自由主義の枠のなかで、より強固な自由を求めるのが米国流の「保守」であり、政府による一定の介入を求めるのが米国流の「リベラル」ということになる。

具体的な政策内容で比べてみるとわかりやすい。国際社会での覇権力や軍事力の維持については、リベラルは「必要ない」なのに対して保守は「必要」。公共事業や福祉政策、国民皆保険はリベラルが「政府がやるべき」という意見なのに対して、保守は「政府の関与は最小限でいい」。労働者の保護、雇用政策、格差是正などについてはリベラルが「政府がやるべき」なのに対して、保守は「政府はやらなくて良い」。

自民党政権は、社会福祉強化のための増税を行い、2019年10月に保育・教育の無償化を実現した。待機児童ゼロを目指して、保育サービスの拡充も行っている。

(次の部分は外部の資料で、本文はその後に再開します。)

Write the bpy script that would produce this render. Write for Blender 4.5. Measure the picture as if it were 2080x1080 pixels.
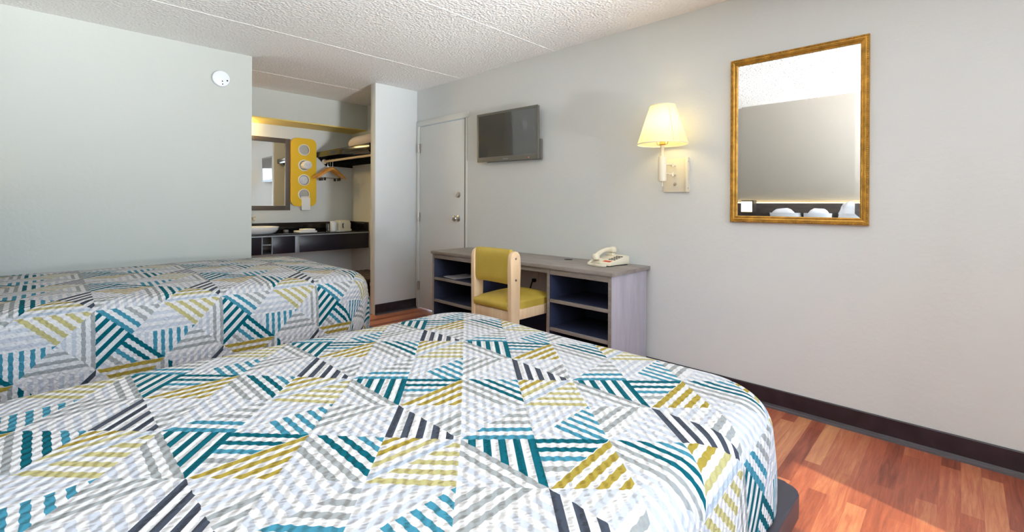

アメリカのリベラルの基準からすると、自民党はむしろリベラルのようにも思えるが、当のパックンもニューズウイーク日本版に「アメリカから見ると自民党はめっちゃリベラルです」(2021年9月25日)というタイトルのコラムを出している。

識者「日本のリベラルはインチキ集団」!?

「テレビ界 バカのクラスターを一掃せよ!」(飛鳥新社)などの著書がある藤原かずえ氏は、パックンの発言を巡るネットの反応について、「あらためて日本の自称リベラルが精神的自由権(内心の自由)と経済的社会権(公共サービス=国葬儀)を強く制限するインチキ集団であることがわかります」と辛辣に評していた。

一般ユーザーからも、

いちいち騒いでいる日本の自称リベラルの滑稽さがよくわかります

日本にもパックンみたいなまともなリベラルがいたら、建設的な議論が出来るけど、日本のリベラルは議論すらできない

パックンなんて米民主党支持のバリバリのリベラル派なのに、国葬賛成しただけで日本の左派左翼リベラルから猛批判されててウケるわ~。